Segundo ele, há 30 anos políticos paranaenses agem para desmontar órgãos ambientais estaduais em benefício de um “ruralismo canhestro”.

Ele lembra que congressistas paranaenses estiveram entre os principais defensores das mudanças no Código Florestal aprovadas em 2012 – mudanças que, entre outros pontos, afrouxaram as exigências de preservação ao longo de cursos d’água.

Antes da mudança, a legislação exigia a restauração e conservação de margens de rios, riachos e nascentes. Com o novo código, muitos proprietários rurais ficaram dispensados da exigência.

Para Clóvis Borges, a bacia do Iguaçu só será recuperada quando proprietários rurais forem remunerados por conservar o ambiente.

Ele diz que já há formas de calcular o valor que uma área protegida gera ao evitar emissões de carbono e proteger as águas, por exemplo. “Agora falta conversar com as partes beneficiadas e cobrar delas para que paguem ao proprietário, porque ele só vai proteger se for pago”, ele diz.

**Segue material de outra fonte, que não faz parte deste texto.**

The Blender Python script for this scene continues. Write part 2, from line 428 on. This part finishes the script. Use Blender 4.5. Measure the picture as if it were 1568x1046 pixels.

Malu Ribeiro, da SOS Mata Atlântica, também propõe soluções. “É importante estabelecer áreas públicas e privadas prioritárias para a restauração e ampliá-las, compensando os donos”.

Ela diz ainda que o Brasil deve investir em outras fontes de energia para não depender tanto de hidrelétricas e termelétricas.

“É importante investir em energias limpas e renováveis, como eólica e solar, para que quando tivermos problemas climáticos não haja um conflito entre o setor elétrico e a preservação.”

“As cataratas são um patrimônio da humanidade, não dá para ficar compartimentando ainda mais o rio”, defende.